American Photography Open 2020: Meet Judge Scott Woodward

By David Schonauer   Wednesday July 8, 2020

You could call Scott Woodward (above) an opportunist.

“I call my photographic style ‘Choose Your Own Adventure Photography,’ after the books I used to read as a child,” says the acclaimed photographer. “Literally and creatively, I can go one direction and discover a remarkable photographic opportunity, or I can go another direction and find something entirely different. It is this serendipity that is the beauty of photography for me.”

Woodward, who who has spent 25 years living and shooting across Asia-Pacific and the world, has had his work published in National Geographic, Travel + Leisure, Vogue, GO, The Washington Post and other publications, as well as in ad campaigns for companies including Google, Adidas and Mastercard. He’s hosted a travel and photography series on the History Channel and is a member of the SanDisk Extreme Team and a STUDIO at Getty Images Global Assignments Photographer.

Now he is also one of the judges of SanDisk's Share Your World photo contest, which is also part of the American Photography Open 2020 competition. We recently talked with Woodward about his career and what he is looking for as a judge in the contest.

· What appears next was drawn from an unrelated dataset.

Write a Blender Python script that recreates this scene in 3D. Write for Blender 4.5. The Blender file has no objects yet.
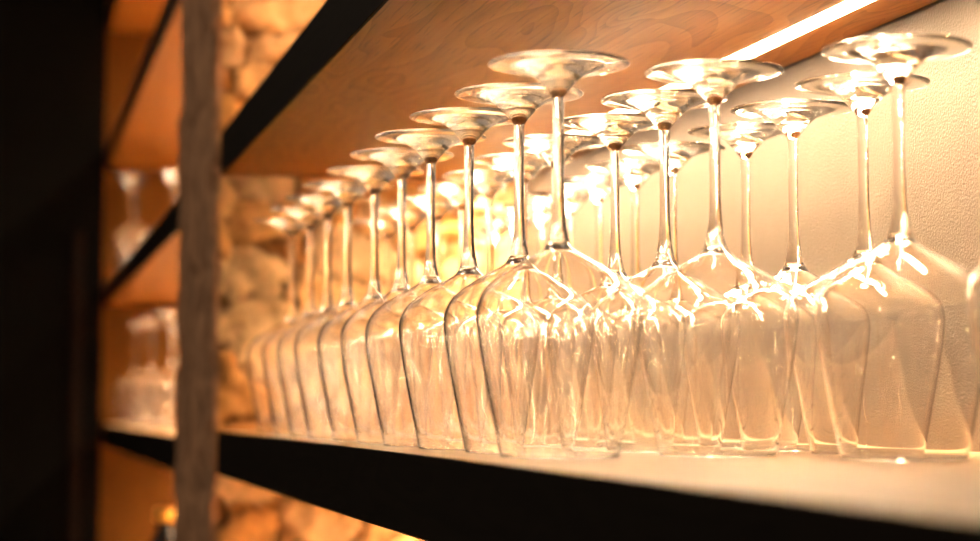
import bpy, math, random
from mathutils import Vector, noise

random.seed(7)
scene = bpy.context.scene
COL = scene.collection

# ------------------------------------------------------------------ layout
# s runs along the shelves away from the camera (world -X), d from the camera
# towards the plaster wall (world +Y), z up.  Camera stands at s = d = 0.
TOP = 1.20                  # top of the shelf that carries the glasses
EYE = TOP + 0.0295
GAP = 0.2981                # clear height between two shelves
THK = 0.0495                 # shelf thickness
PITCH = GAP + THK
FRONT = 0.2390              # front edge of all shelves
WALL = 0.600                # plaster wall
LED = 0.545                 # centre of the light strips
END = 2.080                  # stone nib wall: near side
NIB_FAR = 2.51
BAY2_END = 4.58


def P(s, d, z):
    return Vector((-s, d, z))


# ------------------------------------------------------------------ helpers
def new_obj(name, me, mat=None, parent=None):
    o = bpy.data.objects.new(name, me)
    COL.objects.link(o)
    if mat is not None:
        for m in (mat if isinstance(mat, (list, tuple)) else [mat]):
            me.materials.append(m)
    if parent is not None:
        o.parent = parent
    return o


def mesh(name, verts, faces, smooth=False, mats=None):
    me = bpy.data.meshes.new(name)
    me.from_pydata([tuple(v) for v in verts], [], faces)
    me.update()
    if smooth:
        for p in me.polygons:
            p.use_smooth = True
    if mats:
        for p, m in zip(me.polygons, mats):
            p.material_index = m
    return me


def tag(o, label, cat, group=None):
    o['label'] = label
    o['category'] = cat
    if group:
        o['group'] = group
    return o


def box_mesh(name, lo, hi, bevel=0.0):
    import bmesh
    bm = bmesh.new()
    bmesh.ops.create_cube(bm, size=1.0)
    for v in bm.verts:
        v.co = Vector([(lo[i] + hi[i]) / 2 + v.co[i] * (hi[i] - lo[i]) for i in range(3)])
    if bevel:
        bmesh.ops.bevel(bm, geom=list(bm.edges), offset=bevel, segments=2, affect='EDGES', profile=0.6)
    me = bpy.data.meshes.new(name)
    bm.to_mesh(me)
    bm.free()
    return me


def sbox(name, s0, s1, d0, d1, z0, z1, bevel=0.0):
    return box_mesh(name, (-max(s0, s1), min(d0, d1), min(z0, z1)), (-min(s0, s1), max(d0, d1), max(z0, z1)), bevel)


# ------------------------------------------------------------------ materials
def mat(name):
    m = bpy.data.materials.new(name)
    m.use_nodes = True
    nt = m.node_tree
    nt.nodes.clear()
    out = nt.nodes.new('ShaderNodeOutputMaterial')
    return m, nt, out


def N(nt, kind, **kw):
    n = nt.nodes.new(kind)
    for k, v in kw.items():
        if k.startswith('i_'):
            n.inputs[k[2:].replace('_', ' ')].default_value = v
        else:
            setattr(n, k, v)
    return n


def ramp(nt, fac, stops):
    r = nt.nodes.new('ShaderNodeValToRGB')
    el = r.color_ramp.elements
    el[0].position, el[0].color = stops[0][0], (*stops[0][1], 1)
    el[1].position, el[1].color = stops[-1][0], (*stops[-1][1], 1)
    for p, c in stops[1:-1]:
        e = el.new(p)
        e.color = (*c, 1)
    nt.links.new(fac, r.inputs['Fac'])
    return r.outputs['Color']


def wood(name, dark, mid, light, rough=0.34, spec=0.5, axis='X', bump=0.15, figure=20.0, pores=0.45):
    """Flat-sawn timber: contour figure, soft streaks and short dark pores along the grain."""
    m, nt, out = mat(name)
    L = nt.links.new
    tc = N(nt, 'ShaderNodeTexCoord')

    def field(along, across, **kw):
        mp = N(nt, 'ShaderNodeMapping')
        mp.inputs['Scale'].default_value = {'X': (along, across, across), 'Z': (across, across, along)}[axis]
        L(tc.outputs['Object'], mp.inputs['Vector'])
        n = N(nt, 'ShaderNodeTexNoise', **kw)
        L(mp.outputs['Vector'], n.inputs['Vector'])
        return n.outputs['Fac']

    def calc(op, a, b=None, c=None):
        q = N(nt, 'ShaderNodeMath', operation=op)
        for i, v in enumerate((a, b, c)):
            if v is None:
                continue
            if isinstance(v, (int, float)):
                q.inputs[i].default_value = v
            else:
                L(v, q.inputs[i])
        return q.outputs[0]
    n1 = field(1.5, 5.5, i_Scale=1.5, i_Detail=2.0, i_Distortion=0.5)
    ph = calc('FRACT', calc('MULTIPLY', n1, figure))
    ring = calc('POWER', ph, 1.6)                       # soft rise, sharp fall like growth rings
    n2 = field(5, 110, i_Scale=1.0, i_Detail=4.0, i_Roughness=0.65)
    tone = calc('MULTIPLY_ADD', ring, -0.24, calc('MULTIPLY_ADD', n2, 0.55, 0.32))
    c = ramp(nt, tone, [(0.15, dark), (0.48, mid), (0.80, light)])
    n3 = field(20, 420, i_Scale=1.0, i_Detail=1.0)
    pore = N(nt, 'ShaderNodeMapRange')
    pore.inputs['From Min'].default_value = 0.58
    pore.inputs['From Max'].default_value = 0.72
    pore.inputs['To Max'].default_value = pores
    L(n3, pore.inputs['Value'])
    mx = N(nt, 'ShaderNodeMix', data_type='RGBA')
    L(pore.outputs[0], mx.inputs['Factor'])
    L(c, mx.inputs['A'])
    mx.inputs['B'].default_value = (*[x * 0.35 for x in dark], 1)
    b = N(nt, 'ShaderNodeBsdfPrincipled')
    b.inputs['Roughness'].default_value = rough
    b.inputs['Specular IOR Level'].default_value = spec
    L(mx.outputs['Result'], b.inputs['Base Color'])
    bp = N(nt, 'ShaderNodeBump', i_Strength=bump, i_Distance=0.0006)
    L(n2, bp.inputs['Height'])
    L(bp.outputs['Normal'], b.inputs['Normal'])
    L(b.outputs[0], out.inputs['Surface'])
    return m


def plain(name, col, rough=0.5, metal=0.0, spec=0.5, noise_amt=0.0, scale=30.0):
    m, nt, out = mat(name)
    b = N(nt, 'ShaderNodeBsdfPrincipled')
    b.inputs['Base Color'].default_value = (*col, 1)
    b.inputs['Roughness'].default_value = rough
    b.inputs['Metallic'].default_value = metal
    b.inputs['Specular IOR Level'].default_value = spec
    if noise_amt:
        tc = N(nt, 'ShaderNodeTexCoord')
        n = N(nt, 'ShaderNodeTexNoise', i_Scale=scale, i_Detail=4.0)
        nt.links.new(tc.outputs['Object'], n.inputs['Vector'])
        c = ramp(nt, n.outputs['Fac'], [(0.3, tuple(x * (1 - noise_amt) for x in col)), (0.7, tuple(x * (1 + noise_amt) for x in col))])
        nt.links.new(c, b.inputs['Base Color'])
    nt.links.new(b.outputs[0], out.inputs['Surface'])
    return m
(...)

”Certainly there are tangible factors that make great photographs, such as dramatic light and compelling composition,” he told us. “However, I believe that the real secret behind great photography is in how you see a moment and interpret it in a still frame. Are you able to make something ordinary appear extraordinary by showing it differently? Are you able to make the viewer feel an emotion when they look at your photograph?  Are you able to transport someone to a moment with you simply by pressing the shutter? These are the factors that I always consider when evaluating what is a good photograph versus what is a great photograph. I once read that a camera is a great excuse to delve into a place deeper than we would otherwise, and I love this explanation. Making an interesting picture means we must observe our surroundings differently and look beyond the obvious to see something unique and special.”

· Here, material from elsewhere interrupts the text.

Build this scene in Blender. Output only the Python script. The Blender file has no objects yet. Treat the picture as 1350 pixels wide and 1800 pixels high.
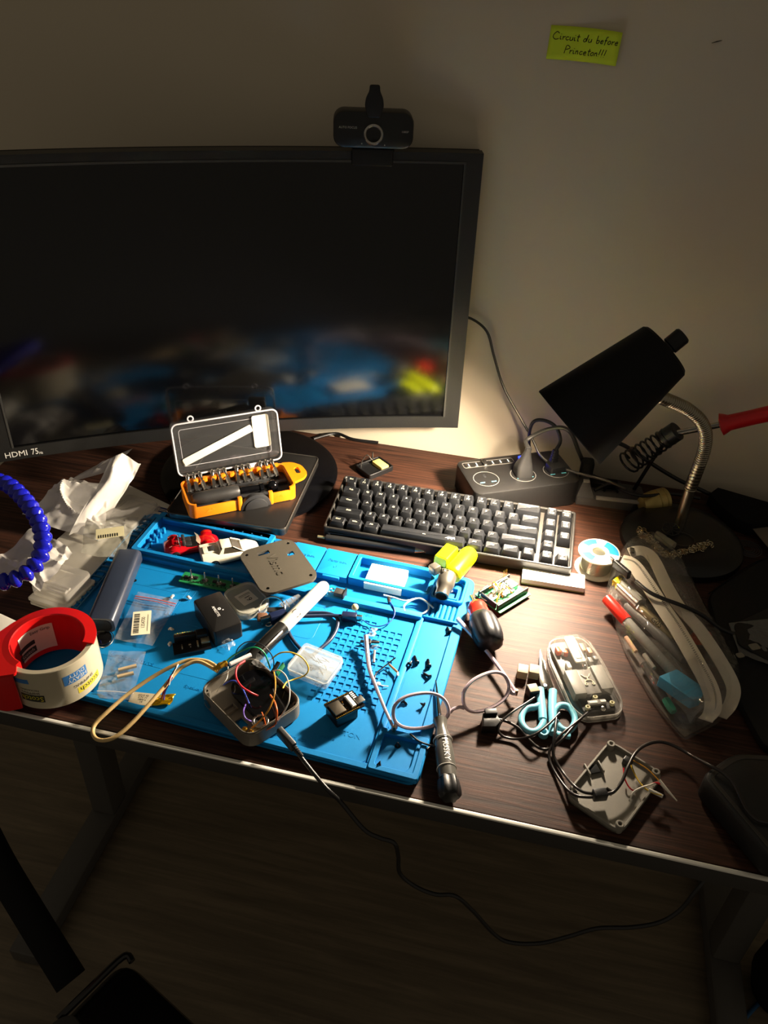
import bpy, bmesh, math, random
from mathutils import Vector, Matrix, geometry
C = bpy.context.scene.collection
PI = math.pi
sin, cos, R_ = math.sin, math.cos, math.radians
rnd = random.Random(7)

# ---------------------------------------------------------------- camera
CAM = (0.14736, -0.46188, 0.67058); PITCH, ROLL, YAW, FPX = 0.62802, 0.04937, 0.19369, 1432.44
_f = Vector((-sin(YAW)*cos(PITCH), cos(YAW)*cos(PITCH), -sin(PITCH)))
_r0 = Vector((cos(YAW), sin(YAW), 0)); _u0 = _r0.cross(_f)
_r = _r0*cos(ROLL) + _u0*sin(ROLL); _u = -_r0*sin(ROLL) + _u0*cos(ROLL)
cam = bpy.data.objects.new('camera', bpy.data.cameras.new('camera')); C.objects.link(cam)
_m = Matrix((_r, _u, -_f)).transposed().to_4x4(); _m.translation = Vector(CAM); cam.matrix_world = _m
cam.data.sensor_fit = 'VERTICAL'; cam.data.sensor_height = 36; cam.data.lens = FPX*36/1800
cam.data.clip_start = .01; cam.data.clip_end = 50
bpy.context.scene.camera = cam
# ---------------------------------------------------------------- world, light, exposure
w = bpy.data.worlds.new('world'); bpy.context.scene.world = w; w.use_nodes = True
w.node_tree.nodes['Background'].inputs[0].default_value = (1, .86, .66, 1)
w.node_tree.nodes['Background'].inputs[1].default_value = .105
LAMP_POWER = 6.6      # scales the desk lamp bulb built with the lamp
vs = bpy.context.scene.view_settings
vs.view_transform = 'Standard'; vs.look = 'None'; vs.gamma = 1; vs.use_curve_mapping = False; vs.exposure = 0.0

# ---------------------------------------------------------------- helpers
def P(px, py, z=0.):                       # photo pixel -> point at height z
    d = _f*FPX + _r*(px-675) - _u*(py-900)
    t = (z-CAM[2])/d.z
    return Vector(CAM) + d*t
def PY(px, py, y):                         # photo pixel -> point at depth y
    d = _f*FPX + _r*(px-675) - _u*(py-900)
    return Vector(CAM) + d*((y-CAM[1])/d.y)
def Q(c, z):                               # four top corners FL FR BR BL -> centre, angle, width, depth
    a, b, c2, d = [P(x, y, z) for x, y in c]
    u = (b-a)+(c2-d); v = (d-a)+(c2-b)
    ang = math.atan2(u.y, u.x)
    av = math.atan2(v.y, v.x)-PI/2
    dd = (av-ang+PI) % (2*PI)-PI
    ang += dd/2
    ctr = (a+b+c2+d)/4
    return ctr, ang, ((b-a).length+(c2-d).length)/2, ((d-a).length+(c2-b).length)/2
def lin(h):
    h = h.lstrip('#'); o = []
    for i in (0, 2, 4):
        c = int(h[i:i+2], 16)/255
        o.append(c/12.92 if c <= .04045 else ((c+.055)/1.055)**2.4)
    return (*o, 1)
MATS = {}
def mat(name, col, rough=.5, metal=0., spec=.5, var=.08, vscale=60., bump=0., bscale=400., trans=0., coat=0.):
    if name in MATS: return MATS[name]
    m = bpy.data.materials.new(name); m.use_nodes = True; nt = m.node_tree; b = nt.nodes['Principled BSDF']
    c = lin(col)
    b.inputs['Roughness'].default_value = rough; b.inputs['Metallic'].default_value = metal
    b.inputs['Specular IOR Level'].default_value = spec; b.inputs['Coat Weight'].default_value = coat
    tc = nt.nodes.new('ShaderNodeTexCoord'); n = nt.nodes.new('ShaderNodeTexNoise')
    n.inputs['Scale'].default_value = vscale; n.inputs['Detail'].default_value = 3
    nt.links.new(tc.outputs['Object'], n.inputs['Vector'])
    mx = nt.nodes.new('ShaderNodeMix'); mx.data_type = 'RGBA'
    mx.inputs[6].default_value = (*[v*(1-var) for v in c[:3]], 1); mx.inputs[7].default_value = (*[min(1, v*(1+var)) for v in c[:3]], 1)
    nt.links.new(n.outputs['Fac'], mx.inputs[0]); nt.links.new(mx.outputs[2], b.inputs['Base Color'])
    if bump:
        n2 = nt.nodes.new('ShaderNodeTexNoise'); n2.inputs['Scale'].default_value = bscale
        nt.links.new(tc.outputs['Object'], n2.inputs['Vector'])
        bp = nt.nodes.new('ShaderNodeBump'); bp.inputs['Strength'].default_value = bump; bp.inputs['Distance'].default_value = .0005
        nt.links.new(n2.outputs['Fac'], bp.inputs['Height']); nt.links.new(bp.outputs['Normal'], b.inputs['Normal'])
    if trans: b.inputs['Transmission Weight'].default_value = trans
    MATS[name] = m
    return m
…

Woodward came by his love of photography as a boy in the small town of Fonthill, Ontario, Canada. “I grew up in a house filled with photography — dozens of images by my father, who was an avid and accomplished photographer,” he says.

He moved to Singapore to take a job in marketing with Coca-Cola and later worked for American Express. “Living and working in the region provided me with the opportunity to travel frequently to vibrant and colorful destinations. Carrying my camera with me everywhere I traveled, I grew to love searching for, or simply stumbling upon, unique photographic opportunities.”

Then in 2004 he was at a Chinese New Year dinner party with friends from American Express when he had an insight that changed his life. “I was posed this question: ‘If you had all the money in the world, what would you do for the rest of your life that would bring you joy? I immediately knew my answer, sharing that I would travel around the world and take photographs,” he says.

”At the beginning of my career, I received an invaluable piece of advice from a senior photo editor at National Geographic,” he says. “She told me that my pictures were too confrontational — that I needed to exercise more patience and be more observational in my work.”

Woodward took the constructive criticism to heart. “The key for me was to slow myself down, to look more carefully for the true moments of authenticity, candor, spontaneity and humanity that arise my subjects – their honest emotions, their subtle expressions, their throwaway glances— the moments that happen between the moments.  This is when a person’s true personality shines through, and these are the instants that I seek to capture in my own photography – and will be looking for in entries to the contest,” he says.